Several cities have adopted smart technologies, applying artificial intelligence to accelerate their transition into the future. In Barcelona, smart water meter technology helped the city save $58 million annually. In South Korea, one city cut building operating costs by 30% after implementing smart sensors to regulate water and electricity usage. With the global IoT footprint expected to surpass 50 billion connected devices by 2020, urban communities will need to strengthen existing cybersecurity protocols and disaster recovery methods to counter hackers searching for opportunities to wreak havoc.

As smart city infrastructure proliferates, the stakes for protecting these digital foundations will only get higher. While investment in smart technology has gone up, many of these innovations are deployed without robust testing and cybersecurity is often neglected.

For example, cities currently using a supervisory control and data acquisition (SCADA) system, are particularly susceptible to frequent hacks due to poor security protocols. Though SCADA systems control large-scale processes and unify decentralized facilities, they lack cryptographic security and authentication factors. If a hacker targets a city’s SCADA system, they could threaten public health and safety, and shut down multiple city services from a single entry point.

Simple computer bugs can also cause significant glitches in control systems, leading to major technical problems for cities. Once hackers invade smart city control systems, they can send manipulated data to servers to exploit and crash entire data centers. This is how hackers gained access to an Illinois water utility control system in 2011, destroying a water pump that serviced 2,200 customers. Not only do these breaches disrupt daily operations for residents, they can be costly to remedy.
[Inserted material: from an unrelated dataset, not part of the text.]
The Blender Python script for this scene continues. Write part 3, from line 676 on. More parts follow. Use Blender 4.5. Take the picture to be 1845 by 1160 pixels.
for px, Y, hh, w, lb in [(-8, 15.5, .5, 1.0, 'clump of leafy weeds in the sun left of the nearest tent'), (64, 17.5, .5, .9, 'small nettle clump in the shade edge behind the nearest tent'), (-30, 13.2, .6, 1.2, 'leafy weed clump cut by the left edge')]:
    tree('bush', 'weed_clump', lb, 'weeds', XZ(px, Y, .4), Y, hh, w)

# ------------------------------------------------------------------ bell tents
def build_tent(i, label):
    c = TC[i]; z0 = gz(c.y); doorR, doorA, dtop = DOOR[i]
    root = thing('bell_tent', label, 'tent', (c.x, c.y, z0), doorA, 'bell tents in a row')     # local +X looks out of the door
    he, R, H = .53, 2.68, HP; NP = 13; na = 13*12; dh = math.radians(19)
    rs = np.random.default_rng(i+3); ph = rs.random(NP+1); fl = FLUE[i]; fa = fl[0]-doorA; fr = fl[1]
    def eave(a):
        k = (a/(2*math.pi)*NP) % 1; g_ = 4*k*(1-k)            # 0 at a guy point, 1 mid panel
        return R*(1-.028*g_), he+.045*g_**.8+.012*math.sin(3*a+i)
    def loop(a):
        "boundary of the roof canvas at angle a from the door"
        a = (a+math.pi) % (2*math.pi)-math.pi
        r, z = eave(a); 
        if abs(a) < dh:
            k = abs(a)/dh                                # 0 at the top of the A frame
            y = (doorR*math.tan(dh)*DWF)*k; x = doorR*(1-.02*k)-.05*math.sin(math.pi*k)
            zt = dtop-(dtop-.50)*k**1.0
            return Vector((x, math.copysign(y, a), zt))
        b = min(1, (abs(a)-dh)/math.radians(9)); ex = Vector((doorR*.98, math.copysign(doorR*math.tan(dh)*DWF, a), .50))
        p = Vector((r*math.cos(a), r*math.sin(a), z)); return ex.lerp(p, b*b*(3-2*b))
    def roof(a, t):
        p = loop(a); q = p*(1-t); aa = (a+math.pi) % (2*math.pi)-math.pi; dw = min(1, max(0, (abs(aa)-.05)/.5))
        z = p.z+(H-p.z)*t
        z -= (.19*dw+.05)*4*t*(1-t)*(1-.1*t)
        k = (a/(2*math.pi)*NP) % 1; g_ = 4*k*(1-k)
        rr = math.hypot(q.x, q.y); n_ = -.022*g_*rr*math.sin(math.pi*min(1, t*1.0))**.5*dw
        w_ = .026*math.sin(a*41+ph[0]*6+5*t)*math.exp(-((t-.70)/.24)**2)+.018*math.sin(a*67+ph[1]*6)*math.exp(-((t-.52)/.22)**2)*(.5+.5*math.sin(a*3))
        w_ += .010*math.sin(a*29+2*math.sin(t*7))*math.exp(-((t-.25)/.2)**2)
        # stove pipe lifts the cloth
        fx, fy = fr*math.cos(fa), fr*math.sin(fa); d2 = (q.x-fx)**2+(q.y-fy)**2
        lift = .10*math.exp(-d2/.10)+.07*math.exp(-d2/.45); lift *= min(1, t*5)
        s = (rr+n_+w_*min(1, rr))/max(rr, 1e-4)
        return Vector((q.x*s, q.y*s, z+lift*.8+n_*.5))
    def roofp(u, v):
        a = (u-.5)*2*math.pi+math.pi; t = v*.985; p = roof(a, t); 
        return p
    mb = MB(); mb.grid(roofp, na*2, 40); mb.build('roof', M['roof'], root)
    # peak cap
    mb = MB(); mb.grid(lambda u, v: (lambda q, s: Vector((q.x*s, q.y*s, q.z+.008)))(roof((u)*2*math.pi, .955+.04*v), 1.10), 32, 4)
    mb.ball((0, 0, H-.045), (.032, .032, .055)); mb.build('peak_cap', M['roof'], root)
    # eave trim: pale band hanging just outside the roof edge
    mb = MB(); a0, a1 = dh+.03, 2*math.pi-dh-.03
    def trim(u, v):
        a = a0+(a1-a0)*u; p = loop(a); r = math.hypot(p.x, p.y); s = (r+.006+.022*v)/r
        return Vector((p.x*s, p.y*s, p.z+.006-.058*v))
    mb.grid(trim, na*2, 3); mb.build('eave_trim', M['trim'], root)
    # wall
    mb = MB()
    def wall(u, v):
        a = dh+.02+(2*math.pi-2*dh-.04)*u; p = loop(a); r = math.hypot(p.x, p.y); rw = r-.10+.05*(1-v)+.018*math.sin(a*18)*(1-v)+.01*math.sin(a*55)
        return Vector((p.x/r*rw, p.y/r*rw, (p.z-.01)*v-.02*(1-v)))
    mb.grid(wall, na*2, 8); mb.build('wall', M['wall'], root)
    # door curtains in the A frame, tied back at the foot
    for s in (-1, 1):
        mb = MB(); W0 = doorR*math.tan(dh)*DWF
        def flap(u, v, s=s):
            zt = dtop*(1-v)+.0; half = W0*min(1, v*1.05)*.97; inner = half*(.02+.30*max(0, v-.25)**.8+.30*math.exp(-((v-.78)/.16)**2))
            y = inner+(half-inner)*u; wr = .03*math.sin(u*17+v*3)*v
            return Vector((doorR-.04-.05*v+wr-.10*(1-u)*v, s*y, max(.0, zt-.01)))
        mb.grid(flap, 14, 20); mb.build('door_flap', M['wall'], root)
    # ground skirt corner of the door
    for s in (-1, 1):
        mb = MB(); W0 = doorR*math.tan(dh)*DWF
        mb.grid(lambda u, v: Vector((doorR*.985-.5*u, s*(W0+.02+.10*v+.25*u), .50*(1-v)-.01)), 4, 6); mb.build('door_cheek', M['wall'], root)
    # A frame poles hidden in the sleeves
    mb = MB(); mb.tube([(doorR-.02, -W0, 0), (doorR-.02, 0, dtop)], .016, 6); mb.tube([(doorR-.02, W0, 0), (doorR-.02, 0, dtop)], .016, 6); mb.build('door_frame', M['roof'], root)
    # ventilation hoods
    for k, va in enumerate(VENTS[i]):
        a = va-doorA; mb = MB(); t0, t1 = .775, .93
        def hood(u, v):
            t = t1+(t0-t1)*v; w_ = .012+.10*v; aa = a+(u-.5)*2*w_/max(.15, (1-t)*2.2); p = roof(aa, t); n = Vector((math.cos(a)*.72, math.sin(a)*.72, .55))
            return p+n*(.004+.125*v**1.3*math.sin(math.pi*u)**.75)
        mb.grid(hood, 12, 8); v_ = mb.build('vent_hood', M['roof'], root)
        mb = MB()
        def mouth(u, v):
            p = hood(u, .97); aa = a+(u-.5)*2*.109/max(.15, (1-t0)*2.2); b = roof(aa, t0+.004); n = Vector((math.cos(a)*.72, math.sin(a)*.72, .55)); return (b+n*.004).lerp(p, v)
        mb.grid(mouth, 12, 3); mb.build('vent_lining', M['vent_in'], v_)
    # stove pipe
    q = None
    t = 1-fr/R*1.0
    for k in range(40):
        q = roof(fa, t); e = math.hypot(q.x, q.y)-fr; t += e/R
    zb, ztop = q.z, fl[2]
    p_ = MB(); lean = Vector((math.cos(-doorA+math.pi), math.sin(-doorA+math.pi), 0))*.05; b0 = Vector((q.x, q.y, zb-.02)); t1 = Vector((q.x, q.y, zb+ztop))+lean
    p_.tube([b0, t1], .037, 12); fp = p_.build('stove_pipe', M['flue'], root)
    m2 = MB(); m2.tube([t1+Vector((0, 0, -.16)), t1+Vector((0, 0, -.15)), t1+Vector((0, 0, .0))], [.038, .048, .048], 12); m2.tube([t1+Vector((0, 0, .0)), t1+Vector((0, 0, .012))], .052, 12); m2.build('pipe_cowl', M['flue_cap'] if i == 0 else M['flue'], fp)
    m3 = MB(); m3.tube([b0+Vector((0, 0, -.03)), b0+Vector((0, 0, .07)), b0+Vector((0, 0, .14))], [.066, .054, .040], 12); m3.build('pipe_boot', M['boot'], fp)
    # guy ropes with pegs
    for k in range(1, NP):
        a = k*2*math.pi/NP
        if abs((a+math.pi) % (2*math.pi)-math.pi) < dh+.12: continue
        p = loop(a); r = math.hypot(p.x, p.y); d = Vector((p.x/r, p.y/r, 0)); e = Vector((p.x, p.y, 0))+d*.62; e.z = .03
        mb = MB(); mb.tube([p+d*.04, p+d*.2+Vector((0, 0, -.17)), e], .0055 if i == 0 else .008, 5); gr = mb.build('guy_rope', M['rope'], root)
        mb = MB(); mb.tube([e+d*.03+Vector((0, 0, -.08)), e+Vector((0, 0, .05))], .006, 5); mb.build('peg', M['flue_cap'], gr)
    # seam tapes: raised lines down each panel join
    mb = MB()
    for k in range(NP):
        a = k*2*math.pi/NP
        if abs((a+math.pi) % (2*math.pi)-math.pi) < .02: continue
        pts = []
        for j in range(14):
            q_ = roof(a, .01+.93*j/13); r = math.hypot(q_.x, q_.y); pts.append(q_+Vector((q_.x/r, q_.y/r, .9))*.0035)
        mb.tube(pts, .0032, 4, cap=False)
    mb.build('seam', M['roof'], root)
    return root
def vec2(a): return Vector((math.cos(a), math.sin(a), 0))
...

A hypothetical hack that triggers a blackout in North America is estimated to leave 93 million people without power and could cost insurers anywhere from $21 billion to $71 billion in damages.

The inevitability of cyberattacks is a lesson the private sector has learned the hard way. As cities adopt smart initiatives, they’d be wise to make data security a priority from the outset. In addition to physically securing facilities controlling power, gas and water, city planners should also implement fail safes and manual overrides in all systems and networks. This includes forcibly shutting down potentially hacked systems until security experts have the opportunity to resolve vulnerability issues. Encrypting sensitive data and deploying network intrusion mechanisms that regularly scan for suspicious activity can also protect against hackers trying to breach control systems remotely.

Smart cities can increase productivity and efficiencies for citizens, but they have a serious problem when security is underestimated. As local governments pursue smart initiatives, realizing the full potential of these digitally connected communities starts with implementing cybersecurity best practices from the ground up.